Volatility and Value at Risk modelling using univariate GARCH models

Detta är en D-uppsats från Handelshögskolan i Stockholm/Institutionen för finansiell ekonomi

Författare: Rishi Thapar; [2006]

Nyckelord: GARCH; volatility forecasting; VaR evaluation;

Sammanfattning: Generalised Autoregressive conditional heteroscedasticity (GARCH) models have been very popular for forecasting time varying variance of a time series as a function of lagged variance and lagged square values of the series. This thesis studied performance of GARCH models for forecasting volatility and Value at Risk (VaR) of investment portfolios of Central Bank of Sweden. The thesis used reduced form approach for VaR in which volatility and VaR of the portfolios were modelled directly by fitting GARCH on daily returns series rather than the common practice of using GARCH to model risk factors of a portfolio in the context of the variance-covariance approach of VaR estimation. A comprehensive evaluation framework was employed to test predictive accuracy of volatility forecasts and VaR estimates. To test the accuracy of volatility forecasts, various error statistics and hypothesis testing were employed.
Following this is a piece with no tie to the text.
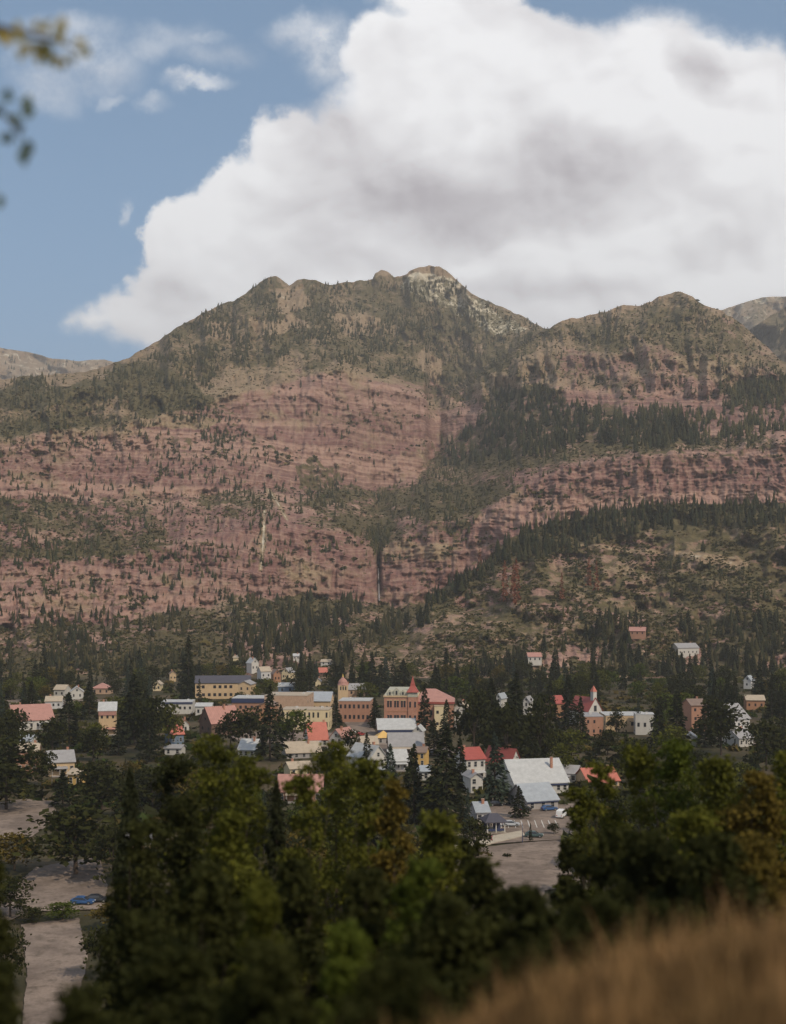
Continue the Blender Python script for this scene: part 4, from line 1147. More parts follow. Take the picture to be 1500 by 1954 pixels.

To evaluate VaR estimates, Basel back- testing, likelihood ratio tests, non-parametric sign tests and regulatory loss function tests were employed. Out of the all candidate GARCH models, GARCH with student t error term came out to be the best model for all portfolios. GARCH models consistently performed better than constant volatility model in forecasting volatility. However, the results of the VaR evaluation tests were mixed.